The Fab Four, sitting at the studio, rehearsing and laughing as they try to figure out their dynamic a decade into the band’s life. While The Beatles wrote songs for Let It Be, the album and documentary, you can see how they are struggling to keep the magic of the band alive. All four give a mix of smiles and sighs.

A remastered version of the 1970 documentary Let It Be is out on Disney+. Peter Jackson has once again recreated the sights and sounds of the Beatles. Back in 2020, Jackson released a 3-part docuseries called Get Back. It was somewhat of an extended cut of Let It Be. Those who liked Get Back, should like Let It Be as an accompanying piece on the streaming service. The two feel like a celebration of the band’s dying days. Unfortunately, the legendary documentary doesn’t seem to hold the same aura it once did.

The Beatles Documentary Let It Be Was A Revolutionary Film In 1970

When Let it Be was released in 1970, it wasn’t created like the traditional documentary. There aren’t any talking heads. Nobody really addresses the camera. There isn’t some big story. (Ex. Metallica’s Some Kind of Monster) It was a revolutionary film that felt more like the audience was a fly on the wall. At a time when most documentaries had narrators and stories, this film has neither. You simply just exist alongside the band.

Over 50 years later, it isn’t as radical, especially with the superior documentary now being Get Back. The best part of Let It Be is its ending sequence. The Beatles play what would be their final concert on the rooftop of the studio. It’s a beautiful performance. It’s shot well. Thanks to Jackson, it also sounds extraordinary. Even then, it still doesn’t feel like the definitive documentary piece. The best part, outside of the rooftop concert, is the first 5 minutes where Peter Jackson talks with the film’s director, Michael Lindsay-Hogg. It’s somewhat of a prologue to the film. Only there do you get talking heads giving some context to the footage you see throughout the rest of the film.

Beyond Let It Be and Get Back, Ron Howard’s The Beatles: Eight Days A Week is a wonderful documentary from 2016. Even more recently, the last Beatles song, titled “Now and Then“, made from a John Lennon demo, debuted on the Billboard charts. Again, thanks to Peter Jackson, the song and music video are wonderful. It’s been a good few years for Beatles fans.

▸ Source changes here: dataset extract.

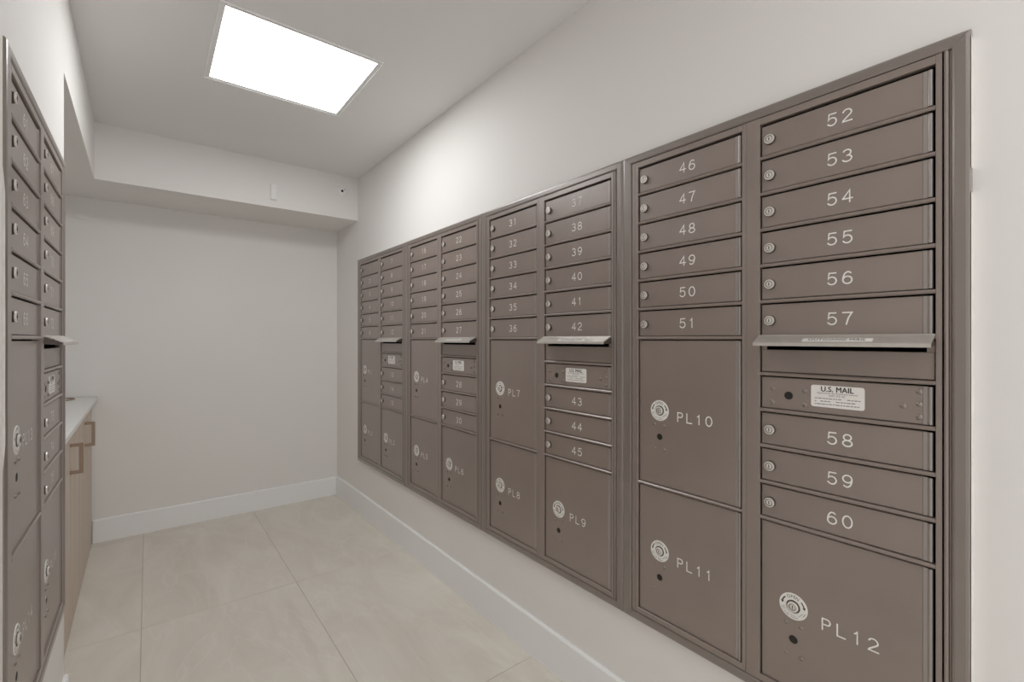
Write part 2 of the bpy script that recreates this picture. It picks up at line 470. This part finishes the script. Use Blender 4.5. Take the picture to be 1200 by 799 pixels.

In fact, I think that Beatles fans, especially those who first saw Let It Be in theaters, will enjoy the remastered documentary. For most people who are casual Beatles enjoyers, this may not be as impactful as some of the other media.

Remastered For An Older Generation, Not Interesting Enough For A Younger One

Historically and technologically, this remaster is beautiful. It’s crazy to watch Yoko Ono simply exist in the studio. You can feel exactly how everyone else feels when she is in the room. Like with Get Back, it’s incredible to watch Paul McCartney work. You can also see the unease George Harrison had at the time as he wanted to break free from being the 3rd frontman of the band. While the music is fun to see performed, the real nuggets of this film are the moments without words. It’s how they look at each other. It’s the moments where nothing is happening. The unspoken truth. For me, though, someone who didn’t grow up at the peak of Beatlemania, it doesn’t connect. Let It Be is a fun watch, but it feels more like a film for an older generation. One that is more dedicated to the 4 men from Liverpool.

Ultimately, I think Let It Be is a beautiful film, remastered for an older generation, not quite interesting enough for a younger one. The music is fantastic. The glimpses into the band are interesting. Its impact on Disney+ would be greater had Peter Jackson not released Get Back. It feels like those two films should have been released in reverse. Let It Be feels like the lesser version. Frustratingly, a film I want to enjoy, but it isn’t exceptional enough to keep my interest.